The series will kick off on Oct. 8 with a discussion of the works of novelist Richard Wright presented by Rebecka Rutledge Fisher, Ph.D., who serves as an assistant professor in the UNC English Department.

She is also the author of "Remnants of Memory: Testimony and Being in Sketches of Southern Life."

To prepare for her presentation, Dr. Fisher recommends reading Wright's famous work, "Native Son."

On Oct. 15, Florence Dore, Ph. D., will speak on Georgia's Flannery O'Connor, who is famous for her short stories and essays about characters in the South.

Dr. Dore is the southern literature specialist for Post*45.

She recommends participants read O'Connor's "A Good Man is Hard to Find" in advance of her presentation.

The next week, Joseph Flora, Ph.D., will take the stage to speak about William Faulkner, long-considered the dean of southern novelists.

A distinguished professor at Chapel Hill, Dr. Flora has co-edited "Southern Writers: A New Biographical Guide," and has served as acting director of the Center for the Study of the American South."

He suggests that attendees read "The Sound and the Fury."

Popular writer Marianne Gingher will return to the WCC Lecture Hall to discuss Mississippi's favorite daughter, Eudora Welty.

A professor of creative writing, Ms. Gingher has published seven books, winning the National Library Association's Best Book of the Year and a Sir Walter Raleigh Award for fiction.

She suggests the short stories, "Livvie is Back" and "Powerhouse" and the novelette, "The Robber Bridegroom" for those who wish to take part in her evening with Eudora Welty.
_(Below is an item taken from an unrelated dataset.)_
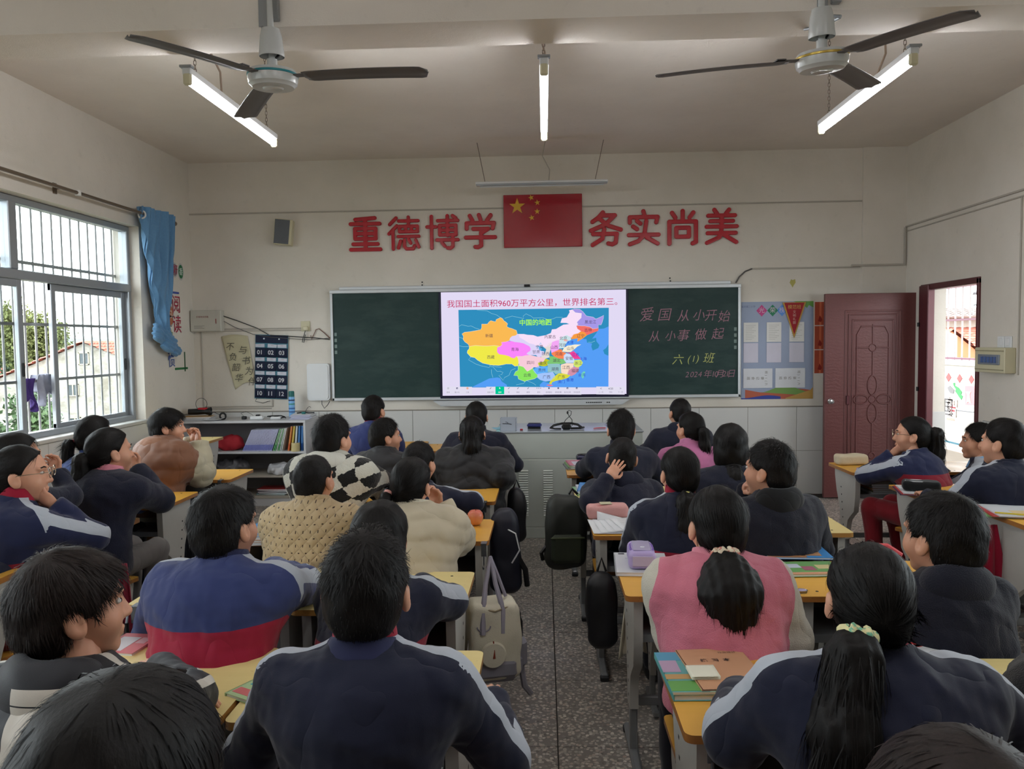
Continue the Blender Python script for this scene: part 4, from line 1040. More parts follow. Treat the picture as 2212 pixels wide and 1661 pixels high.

Ms. Cooke advises that while the readings are suggested, they are by no means a requirement to attend the Literary Sampler, just a suggestion to help make the lectures even more enjoyable.

And while committee members would appreciate advance registrations by calling 919-739-7007, residents are invited to attend any or all of the events.

The series will be in the WCC Lecture Hall, which is located in the Walnut Building, Room 101, at Wayne Community College.

It is the last building on the right, across from the parking lot.